Exercise | Only the lines from the top of the listing below to the line that has "sun.rotation_euler = to_sun.to_track_quat('Z', 'Y').to_euler()" should be echoed, with both ends kept and pictures left out.
________________________
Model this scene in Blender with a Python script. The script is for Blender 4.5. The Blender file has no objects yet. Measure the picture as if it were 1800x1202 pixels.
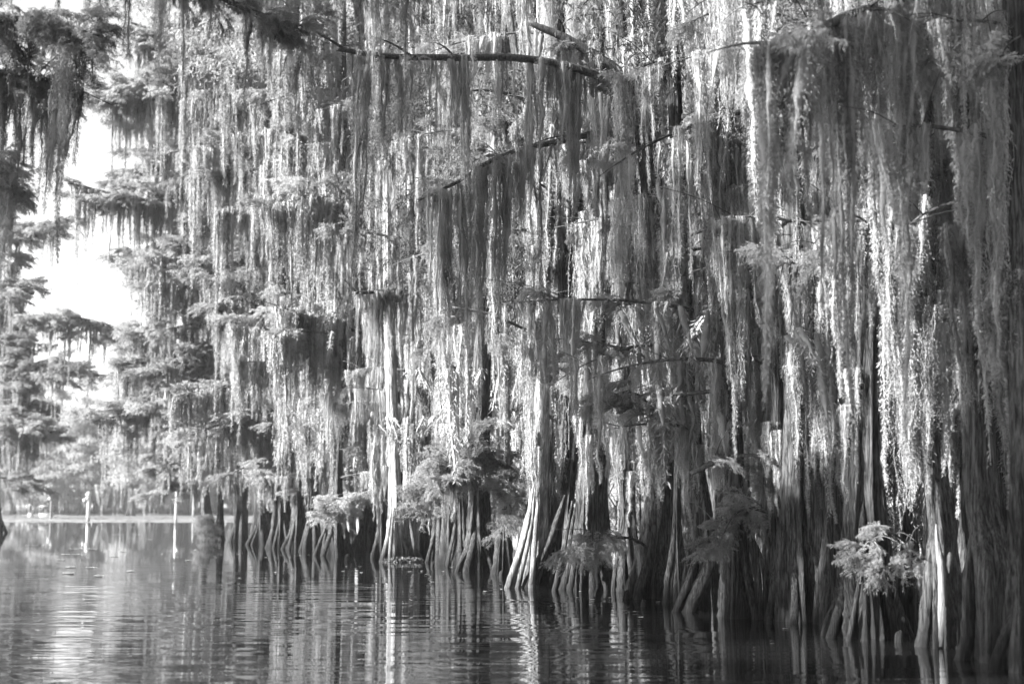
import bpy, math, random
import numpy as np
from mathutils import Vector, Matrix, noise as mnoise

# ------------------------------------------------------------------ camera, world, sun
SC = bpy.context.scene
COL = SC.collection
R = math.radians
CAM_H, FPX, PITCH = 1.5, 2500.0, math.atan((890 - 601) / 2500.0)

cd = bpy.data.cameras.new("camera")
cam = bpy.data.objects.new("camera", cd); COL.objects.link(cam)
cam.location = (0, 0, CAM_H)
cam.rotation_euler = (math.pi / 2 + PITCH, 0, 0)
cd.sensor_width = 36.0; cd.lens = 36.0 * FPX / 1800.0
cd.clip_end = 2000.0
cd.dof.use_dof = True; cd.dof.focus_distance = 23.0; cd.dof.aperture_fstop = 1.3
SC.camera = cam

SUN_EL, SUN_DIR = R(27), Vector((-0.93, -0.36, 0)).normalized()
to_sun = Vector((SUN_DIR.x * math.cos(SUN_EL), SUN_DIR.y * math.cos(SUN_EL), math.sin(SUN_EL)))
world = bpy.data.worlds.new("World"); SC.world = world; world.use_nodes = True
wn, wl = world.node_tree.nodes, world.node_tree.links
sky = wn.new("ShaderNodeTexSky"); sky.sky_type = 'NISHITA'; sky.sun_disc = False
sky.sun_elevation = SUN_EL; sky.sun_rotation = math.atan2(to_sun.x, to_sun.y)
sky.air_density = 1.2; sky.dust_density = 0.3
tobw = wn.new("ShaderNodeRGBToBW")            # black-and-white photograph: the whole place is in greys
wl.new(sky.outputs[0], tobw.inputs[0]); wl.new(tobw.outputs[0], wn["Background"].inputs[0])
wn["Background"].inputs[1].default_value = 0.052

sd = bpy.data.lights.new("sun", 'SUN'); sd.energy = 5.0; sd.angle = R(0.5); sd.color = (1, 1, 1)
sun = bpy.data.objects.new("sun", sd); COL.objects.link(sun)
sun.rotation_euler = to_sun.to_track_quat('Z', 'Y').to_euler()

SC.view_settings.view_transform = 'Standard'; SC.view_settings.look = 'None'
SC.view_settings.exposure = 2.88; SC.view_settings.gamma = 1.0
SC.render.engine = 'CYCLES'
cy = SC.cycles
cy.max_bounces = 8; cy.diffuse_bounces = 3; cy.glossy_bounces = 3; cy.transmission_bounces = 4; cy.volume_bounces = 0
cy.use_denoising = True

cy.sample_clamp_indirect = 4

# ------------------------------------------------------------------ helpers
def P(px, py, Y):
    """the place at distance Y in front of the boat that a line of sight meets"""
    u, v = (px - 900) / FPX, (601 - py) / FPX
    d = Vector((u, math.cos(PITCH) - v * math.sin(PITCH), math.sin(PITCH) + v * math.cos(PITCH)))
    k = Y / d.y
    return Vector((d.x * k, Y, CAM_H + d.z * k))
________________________
Full solution |
Model this scene in Blender with a Python script. The script is for Blender 4.5. The Blender file has no objects yet. Measure the picture as if it were 1800x1202 pixels.
import bpy, math, random
import numpy as np
from mathutils import Vector, Matrix, noise as mnoise

# ------------------------------------------------------------------ camera, world, sun
SC = bpy.context.scene
COL = SC.collection
R = math.radians
CAM_H, FPX, PITCH = 1.5, 2500.0, math.atan((890 - 601) / 2500.0)

cd = bpy.data.cameras.new("camera")
cam = bpy.data.objects.new("camera", cd); COL.objects.link(cam)
cam.location = (0, 0, CAM_H)
cam.rotation_euler = (math.pi / 2 + PITCH, 0, 0)
cd.sensor_width = 36.0; cd.lens = 36.0 * FPX / 1800.0
cd.clip_end = 2000.0
cd.dof.use_dof = True; cd.dof.focus_distance = 23.0; cd.dof.aperture_fstop = 1.3
SC.camera = cam

SUN_EL, SUN_DIR = R(27), Vector((-0.93, -0.36, 0)).normalized()
to_sun = Vector((SUN_DIR.x * math.cos(SUN_EL), SUN_DIR.y * math.cos(SUN_EL), math.sin(SUN_EL)))
world = bpy.data.worlds.new("World"); SC.world = world; world.use_nodes = True
wn, wl = world.node_tree.nodes, world.node_tree.links
sky = wn.new("ShaderNodeTexSky"); sky.sky_type = 'NISHITA'; sky.sun_disc = False
sky.sun_elevation = SUN_EL; sky.sun_rotation = math.atan2(to_sun.x, to_sun.y)
sky.air_density = 1.2; sky.dust_density = 0.3
tobw = wn.new("ShaderNodeRGBToBW")            # black-and-white photograph: the whole place is in greys
wl.new(sky.outputs[0], tobw.inputs[0]); wl.new(tobw.outputs[0], wn["Background"].inputs[0])
wn["Background"].inputs[1].default_value = 0.052

sd = bpy.data.lights.new("sun", 'SUN'); sd.energy = 5.0; sd.angle = R(0.5); sd.color = (1, 1, 1)
sun = bpy.data.objects.new("sun", sd); COL.objects.link(sun)
sun.rotation_euler = to_sun.to_track_quat('Z', 'Y').to_euler()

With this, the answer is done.